"Wow! Extremely informative, so much taught, I wanted to learn more."
"They have passion for teaching, sharing and motivating participants
to use visual images for their training and teaching."
"I learned a ton."
"Very thoughtful way of making sure that everybody
understands what is meant and everybody is included."
"Really opens the mind, surprising and inspirational."
SIIC Participant

Session I: July 13-15, 2010

13. Visual Literacy: What Interculturalists Should Know About the Meaning of Images in a
      Multicultural World

John Condon and Miguel Gandert


The most influential language today is the lexicon of images in print, broadcast media, and the Internet. Photographs serve as a window, a mirror, a shaper of perceptions—and misperceptions—of cultures and intercultural relations.
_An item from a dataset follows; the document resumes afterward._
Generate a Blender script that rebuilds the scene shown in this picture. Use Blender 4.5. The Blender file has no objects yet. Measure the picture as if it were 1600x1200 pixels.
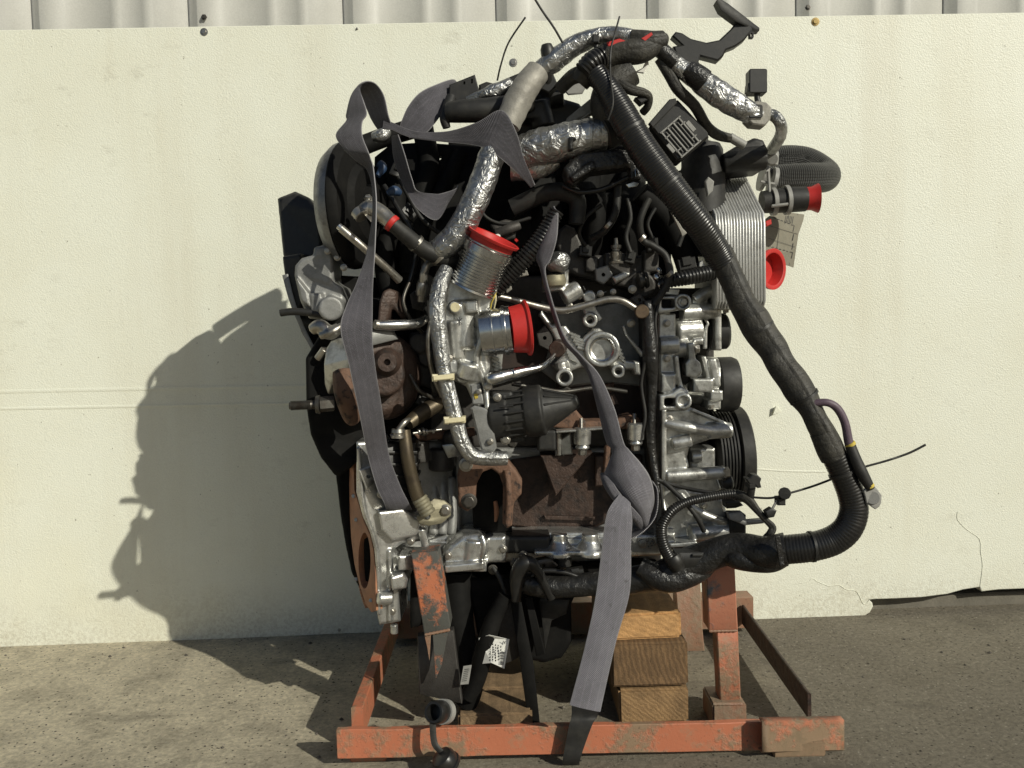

And yet our understanding of the use and abuse of visual images lags far behind our understanding of spoken and written language. This interactive workshop focuses on developing skills in the critical analysis of the images we see and on how to use cameras (and audio) to create responsible presentations in teaching and training.


  • Designed for
  • Objectives
  • Learning Activities
  • John Condon
  • Miguel Gandert
Educators, trainers, consultants, and others whose work in diversity and international intercultural relations involves visual images.
Participants will have the opportunity to:
  • Deepen their critical appreciation of how contexts, values, and assumptions affect what we perceive and how we make meaning
  • Sharpen their creative, evaluative, and analytical thinking capacities required for visual literacy
  • Learn to “read” cultural and intercultural photographs with a more critical eye
  • Recognize the impact of photography as it affects intercultural relations today and its increasing significance in a digital era
  • Explore the role of photos in each person’s visual memory and outlook on intercultural relations and cultural identity
  • Improve skills in using photographs in teaching and training presentations, including PowerPoint and other computer-aided means
These will include:
  • Developing hands-on skills in using 16 elements of seeing, composition, and design in order to recognize the influence of these in the pictures we seek and make
  • Exploring the use of photographic images in ethnography and in auto-ethnography
  • Participating in a variety of exercises that heighten appreciation of the role of images that express cultural and personal values and identity
  • Sharing and discussing the significance of personal and public images
  • Learning effective ways to develop and disseminate visual stories on the Internet
  • Expanding our awareness of resources, in print and online, for continued learning

(As part of the learning activities, participants should bring one or two photographs that hold particular significance for them, a digital camera, and an iPod; for those who do not have these, some will be available.)

Jack Condon  
Dr. John (Jack) Condon is a founding faculty member of the Summer Institute and is regarded as one of the founders of the intercultural field. Educated in the U.S. and abroad, Jack has conducted research and taught for 20 years outside of the U.S. He is the author of 18 books and serves on the International Advisory Board for Asia Pacific World. A revised and expanded version of With Respect to the Japanese, co-authored with Tomoko Masumoto, was published in 2010. For the past two decades Jack has conducted site-specific field seminars in New Mexico on intercultural communication. An award-winning author and teacher, Jack was named Regents’ Professor at the University of New Mexico, the institution’s highest honor, where he is also Professor Emeritus in the Department of Communication and Journalism.


 
Miguel Gandert, a documentary and fine-art photographer, is a professor of communication and journalism at the University of New Mexico where for many years he taught, with John Condon, the university’s advanced graduate seminar in intercultural communication. Formerly a network news cameraman and documentary filmmaker, Miguel regularly teaches courses in photojournalism, film, media, and visual communication. He has taught for the American Folk Life Center of the Library of Congress, and at institutes in Europe, the U.S., and Latin America; his work is archived at Yale University. Miguel’s documentation of cultural identities and intercultural relations is found in museums and galleries throughout the world, including the National Museum of American History at the Smithsonian, and through his public presentations and publications, including his award-winning Nuevo Mexico Profundo.